begin
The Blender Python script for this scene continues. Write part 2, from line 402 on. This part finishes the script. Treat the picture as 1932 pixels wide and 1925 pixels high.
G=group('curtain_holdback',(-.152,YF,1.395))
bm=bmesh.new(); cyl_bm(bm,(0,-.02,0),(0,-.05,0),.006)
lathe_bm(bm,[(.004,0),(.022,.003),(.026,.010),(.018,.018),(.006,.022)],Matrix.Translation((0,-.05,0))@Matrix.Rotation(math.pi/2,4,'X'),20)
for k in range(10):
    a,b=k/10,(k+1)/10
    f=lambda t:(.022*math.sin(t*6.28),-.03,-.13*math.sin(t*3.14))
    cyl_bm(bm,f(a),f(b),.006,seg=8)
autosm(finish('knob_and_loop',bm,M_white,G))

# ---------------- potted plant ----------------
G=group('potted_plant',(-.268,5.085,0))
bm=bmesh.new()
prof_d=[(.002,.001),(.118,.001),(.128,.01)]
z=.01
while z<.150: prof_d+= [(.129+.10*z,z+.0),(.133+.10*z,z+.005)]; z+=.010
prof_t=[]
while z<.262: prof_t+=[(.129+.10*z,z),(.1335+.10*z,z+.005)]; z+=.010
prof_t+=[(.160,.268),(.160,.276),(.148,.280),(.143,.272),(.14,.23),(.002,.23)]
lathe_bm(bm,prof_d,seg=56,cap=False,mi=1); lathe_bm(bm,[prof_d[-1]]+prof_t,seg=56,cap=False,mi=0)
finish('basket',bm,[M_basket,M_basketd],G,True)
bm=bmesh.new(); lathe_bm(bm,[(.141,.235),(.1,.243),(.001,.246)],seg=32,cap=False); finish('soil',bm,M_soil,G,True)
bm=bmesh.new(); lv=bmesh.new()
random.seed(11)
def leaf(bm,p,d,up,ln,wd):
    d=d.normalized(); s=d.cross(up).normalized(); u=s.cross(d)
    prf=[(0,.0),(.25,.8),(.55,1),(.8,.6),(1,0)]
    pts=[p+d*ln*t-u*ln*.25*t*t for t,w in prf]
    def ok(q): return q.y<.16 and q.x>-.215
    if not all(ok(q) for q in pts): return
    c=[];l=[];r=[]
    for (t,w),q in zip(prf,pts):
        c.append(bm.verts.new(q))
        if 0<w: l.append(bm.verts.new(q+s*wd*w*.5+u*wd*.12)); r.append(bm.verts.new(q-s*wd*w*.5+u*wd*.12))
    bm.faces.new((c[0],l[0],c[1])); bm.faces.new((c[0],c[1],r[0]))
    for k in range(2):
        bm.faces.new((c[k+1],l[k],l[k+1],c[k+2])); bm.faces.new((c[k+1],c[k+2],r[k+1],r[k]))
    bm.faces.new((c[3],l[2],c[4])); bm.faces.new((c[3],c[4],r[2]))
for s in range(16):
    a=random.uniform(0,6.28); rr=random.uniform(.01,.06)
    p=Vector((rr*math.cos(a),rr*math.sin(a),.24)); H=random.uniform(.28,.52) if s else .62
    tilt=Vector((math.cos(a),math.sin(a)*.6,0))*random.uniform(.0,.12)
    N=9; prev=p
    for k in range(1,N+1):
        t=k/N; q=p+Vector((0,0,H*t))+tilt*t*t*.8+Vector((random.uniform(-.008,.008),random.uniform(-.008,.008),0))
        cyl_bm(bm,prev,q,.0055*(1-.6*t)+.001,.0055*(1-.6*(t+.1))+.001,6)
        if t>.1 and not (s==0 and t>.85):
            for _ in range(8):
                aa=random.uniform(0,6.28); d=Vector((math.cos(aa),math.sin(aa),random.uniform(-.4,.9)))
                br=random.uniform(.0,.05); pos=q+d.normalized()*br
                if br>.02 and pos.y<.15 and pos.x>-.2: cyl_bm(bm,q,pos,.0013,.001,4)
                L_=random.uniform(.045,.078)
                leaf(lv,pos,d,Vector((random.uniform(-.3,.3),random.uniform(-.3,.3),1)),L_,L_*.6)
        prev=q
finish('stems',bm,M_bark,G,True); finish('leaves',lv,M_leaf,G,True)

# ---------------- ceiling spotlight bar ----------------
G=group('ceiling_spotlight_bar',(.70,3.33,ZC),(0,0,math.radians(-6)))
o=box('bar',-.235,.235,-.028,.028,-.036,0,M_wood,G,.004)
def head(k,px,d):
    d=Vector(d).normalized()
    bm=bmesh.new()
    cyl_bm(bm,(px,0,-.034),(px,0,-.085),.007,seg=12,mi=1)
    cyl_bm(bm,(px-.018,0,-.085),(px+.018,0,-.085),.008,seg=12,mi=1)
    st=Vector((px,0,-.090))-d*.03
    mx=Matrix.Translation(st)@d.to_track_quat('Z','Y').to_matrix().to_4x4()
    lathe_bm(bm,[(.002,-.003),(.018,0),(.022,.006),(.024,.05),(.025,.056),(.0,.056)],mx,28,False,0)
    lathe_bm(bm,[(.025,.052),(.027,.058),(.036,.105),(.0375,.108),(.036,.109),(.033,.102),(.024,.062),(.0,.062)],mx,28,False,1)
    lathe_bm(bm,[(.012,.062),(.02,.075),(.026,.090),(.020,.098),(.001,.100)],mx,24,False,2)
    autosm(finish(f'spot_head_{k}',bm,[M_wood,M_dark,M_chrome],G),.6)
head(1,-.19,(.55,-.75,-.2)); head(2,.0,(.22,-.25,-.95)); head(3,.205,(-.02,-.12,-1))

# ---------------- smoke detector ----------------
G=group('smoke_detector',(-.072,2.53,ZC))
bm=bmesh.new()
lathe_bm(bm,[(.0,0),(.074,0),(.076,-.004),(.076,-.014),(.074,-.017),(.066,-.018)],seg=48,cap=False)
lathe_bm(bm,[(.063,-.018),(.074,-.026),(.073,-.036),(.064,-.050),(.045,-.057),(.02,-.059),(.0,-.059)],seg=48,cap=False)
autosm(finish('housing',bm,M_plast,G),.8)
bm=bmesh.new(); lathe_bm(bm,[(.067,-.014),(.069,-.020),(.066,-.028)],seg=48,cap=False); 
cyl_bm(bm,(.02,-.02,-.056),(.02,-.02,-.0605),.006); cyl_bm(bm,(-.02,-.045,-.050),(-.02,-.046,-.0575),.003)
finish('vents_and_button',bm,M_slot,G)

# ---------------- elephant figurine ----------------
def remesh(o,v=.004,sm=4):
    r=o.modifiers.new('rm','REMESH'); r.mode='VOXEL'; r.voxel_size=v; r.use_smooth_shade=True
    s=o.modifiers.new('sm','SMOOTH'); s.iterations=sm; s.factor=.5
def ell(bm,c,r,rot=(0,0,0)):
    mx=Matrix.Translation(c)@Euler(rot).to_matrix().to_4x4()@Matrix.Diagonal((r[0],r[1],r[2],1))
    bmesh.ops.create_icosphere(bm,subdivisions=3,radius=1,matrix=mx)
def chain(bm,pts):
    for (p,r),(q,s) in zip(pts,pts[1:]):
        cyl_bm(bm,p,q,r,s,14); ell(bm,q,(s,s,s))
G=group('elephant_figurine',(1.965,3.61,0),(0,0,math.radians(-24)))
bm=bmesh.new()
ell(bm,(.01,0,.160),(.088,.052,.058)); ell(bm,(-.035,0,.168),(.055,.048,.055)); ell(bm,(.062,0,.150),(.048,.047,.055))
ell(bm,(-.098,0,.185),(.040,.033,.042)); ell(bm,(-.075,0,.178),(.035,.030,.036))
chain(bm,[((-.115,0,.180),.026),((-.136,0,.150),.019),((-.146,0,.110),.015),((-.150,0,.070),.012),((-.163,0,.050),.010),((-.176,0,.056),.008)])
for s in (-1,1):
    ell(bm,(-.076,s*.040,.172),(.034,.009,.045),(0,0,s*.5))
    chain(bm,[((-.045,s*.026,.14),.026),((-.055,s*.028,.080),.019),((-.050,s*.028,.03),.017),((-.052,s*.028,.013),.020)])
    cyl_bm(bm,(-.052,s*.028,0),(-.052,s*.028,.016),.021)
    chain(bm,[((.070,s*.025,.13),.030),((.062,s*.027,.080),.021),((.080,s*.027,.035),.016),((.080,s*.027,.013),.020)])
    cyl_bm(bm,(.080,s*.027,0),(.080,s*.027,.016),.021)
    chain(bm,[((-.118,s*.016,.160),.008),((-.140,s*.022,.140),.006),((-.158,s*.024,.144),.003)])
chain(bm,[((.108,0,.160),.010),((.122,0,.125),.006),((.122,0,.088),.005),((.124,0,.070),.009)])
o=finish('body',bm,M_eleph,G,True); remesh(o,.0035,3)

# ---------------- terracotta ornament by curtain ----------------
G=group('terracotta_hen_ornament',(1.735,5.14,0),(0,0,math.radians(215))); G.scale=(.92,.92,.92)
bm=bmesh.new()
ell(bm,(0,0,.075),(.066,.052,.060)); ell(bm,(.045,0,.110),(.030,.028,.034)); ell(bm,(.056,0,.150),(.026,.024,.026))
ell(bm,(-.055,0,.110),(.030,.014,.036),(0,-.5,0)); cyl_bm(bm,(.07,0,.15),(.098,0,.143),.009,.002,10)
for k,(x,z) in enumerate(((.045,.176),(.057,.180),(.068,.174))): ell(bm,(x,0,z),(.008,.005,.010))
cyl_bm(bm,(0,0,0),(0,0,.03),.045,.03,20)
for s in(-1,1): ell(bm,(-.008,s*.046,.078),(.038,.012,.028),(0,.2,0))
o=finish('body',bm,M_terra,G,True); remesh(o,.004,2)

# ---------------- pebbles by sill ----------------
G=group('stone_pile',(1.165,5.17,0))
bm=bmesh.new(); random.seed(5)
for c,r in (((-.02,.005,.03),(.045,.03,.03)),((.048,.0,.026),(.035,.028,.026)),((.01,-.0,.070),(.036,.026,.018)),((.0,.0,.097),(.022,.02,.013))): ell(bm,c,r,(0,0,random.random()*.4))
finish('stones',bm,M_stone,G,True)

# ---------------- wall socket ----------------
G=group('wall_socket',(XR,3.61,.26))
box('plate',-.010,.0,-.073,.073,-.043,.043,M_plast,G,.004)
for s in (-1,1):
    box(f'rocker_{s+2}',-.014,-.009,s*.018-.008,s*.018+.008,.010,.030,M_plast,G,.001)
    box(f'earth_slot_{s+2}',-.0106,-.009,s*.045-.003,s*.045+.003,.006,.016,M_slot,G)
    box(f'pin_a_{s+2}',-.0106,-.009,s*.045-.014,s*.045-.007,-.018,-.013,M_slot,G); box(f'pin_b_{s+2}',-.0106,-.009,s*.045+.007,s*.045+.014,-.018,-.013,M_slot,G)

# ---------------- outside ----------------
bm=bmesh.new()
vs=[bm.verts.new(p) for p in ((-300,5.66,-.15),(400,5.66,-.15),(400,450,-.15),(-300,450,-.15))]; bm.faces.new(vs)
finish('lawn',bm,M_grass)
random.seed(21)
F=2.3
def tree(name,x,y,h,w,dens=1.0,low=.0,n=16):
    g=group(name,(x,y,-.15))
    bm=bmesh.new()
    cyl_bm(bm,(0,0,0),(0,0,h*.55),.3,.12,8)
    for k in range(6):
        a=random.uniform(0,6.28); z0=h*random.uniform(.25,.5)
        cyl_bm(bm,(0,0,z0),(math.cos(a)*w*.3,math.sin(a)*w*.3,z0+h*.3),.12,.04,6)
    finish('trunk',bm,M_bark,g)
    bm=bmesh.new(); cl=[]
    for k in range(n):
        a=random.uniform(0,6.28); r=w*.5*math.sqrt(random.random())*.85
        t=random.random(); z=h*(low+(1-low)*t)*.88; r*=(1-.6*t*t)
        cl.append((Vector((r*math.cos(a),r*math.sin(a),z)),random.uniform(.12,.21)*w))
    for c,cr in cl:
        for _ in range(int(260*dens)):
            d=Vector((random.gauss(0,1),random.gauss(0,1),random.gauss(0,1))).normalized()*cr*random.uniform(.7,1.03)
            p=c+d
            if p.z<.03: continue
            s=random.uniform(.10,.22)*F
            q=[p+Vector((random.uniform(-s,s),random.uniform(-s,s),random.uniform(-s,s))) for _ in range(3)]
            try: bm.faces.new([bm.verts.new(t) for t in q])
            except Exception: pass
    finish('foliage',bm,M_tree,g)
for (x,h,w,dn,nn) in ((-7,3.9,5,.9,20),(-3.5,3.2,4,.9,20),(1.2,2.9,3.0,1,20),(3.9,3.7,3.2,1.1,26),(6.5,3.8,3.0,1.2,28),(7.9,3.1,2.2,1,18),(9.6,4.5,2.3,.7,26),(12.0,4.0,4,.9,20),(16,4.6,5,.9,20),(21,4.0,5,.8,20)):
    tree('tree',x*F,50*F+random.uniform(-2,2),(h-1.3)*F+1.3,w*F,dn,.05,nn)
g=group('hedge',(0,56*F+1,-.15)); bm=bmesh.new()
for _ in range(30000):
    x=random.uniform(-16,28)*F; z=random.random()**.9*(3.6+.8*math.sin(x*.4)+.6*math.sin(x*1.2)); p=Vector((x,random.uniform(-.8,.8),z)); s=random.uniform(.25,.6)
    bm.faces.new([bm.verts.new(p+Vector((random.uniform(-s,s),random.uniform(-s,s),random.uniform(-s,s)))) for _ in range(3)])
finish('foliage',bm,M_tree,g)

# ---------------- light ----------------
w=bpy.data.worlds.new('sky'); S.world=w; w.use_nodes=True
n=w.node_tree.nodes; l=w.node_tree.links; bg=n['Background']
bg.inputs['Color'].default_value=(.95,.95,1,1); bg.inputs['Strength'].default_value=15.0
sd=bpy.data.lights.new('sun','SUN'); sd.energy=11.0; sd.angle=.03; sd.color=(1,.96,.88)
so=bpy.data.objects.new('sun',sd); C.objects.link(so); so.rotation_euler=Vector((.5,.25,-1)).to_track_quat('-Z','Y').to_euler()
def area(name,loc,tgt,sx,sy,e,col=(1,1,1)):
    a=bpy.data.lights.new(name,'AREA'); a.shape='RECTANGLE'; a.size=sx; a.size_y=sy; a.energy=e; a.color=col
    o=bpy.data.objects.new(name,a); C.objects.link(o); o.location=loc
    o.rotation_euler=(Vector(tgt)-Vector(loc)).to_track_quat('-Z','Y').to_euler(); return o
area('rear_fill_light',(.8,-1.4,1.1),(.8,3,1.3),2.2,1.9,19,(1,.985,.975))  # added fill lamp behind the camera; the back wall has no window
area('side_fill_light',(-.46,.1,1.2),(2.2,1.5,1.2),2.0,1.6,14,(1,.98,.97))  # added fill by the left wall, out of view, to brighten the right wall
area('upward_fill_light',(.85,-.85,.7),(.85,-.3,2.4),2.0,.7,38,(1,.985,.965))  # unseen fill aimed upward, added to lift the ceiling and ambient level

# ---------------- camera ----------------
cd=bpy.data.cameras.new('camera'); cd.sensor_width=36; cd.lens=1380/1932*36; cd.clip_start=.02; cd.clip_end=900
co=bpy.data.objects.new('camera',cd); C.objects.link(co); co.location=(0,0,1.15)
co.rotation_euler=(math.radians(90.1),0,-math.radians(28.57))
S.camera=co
end
## DIRECTIONS
Retype only the lines running from the top of the listing to the line that holds "autosm(finish('knob_and_loop',bm,M_white,G))", both ends included.

## REPLY TO THE EXERCISE
The Blender Python script for this scene continues. Write part 2, from line 402 on. This part finishes the script. Treat the picture as 1932 pixels wide and 1925 pixels high.
G=group('curtain_holdback',(-.152,YF,1.395))
bm=bmesh.new(); cyl_bm(bm,(0,-.02,0),(0,-.05,0),.006)
lathe_bm(bm,[(.004,0),(.022,.003),(.026,.010),(.018,.018),(.006,.022)],Matrix.Translation((0,-.05,0))@Matrix.Rotation(math.pi/2,4,'X'),20)
for k in range(10):
    a,b=k/10,(k+1)/10
    f=lambda t:(.022*math.sin(t*6.28),-.03,-.13*math.sin(t*3.14))
    cyl_bm(bm,f(a),f(b),.006,seg=8)
autosm(finish('knob_and_loop',bm,M_white,G))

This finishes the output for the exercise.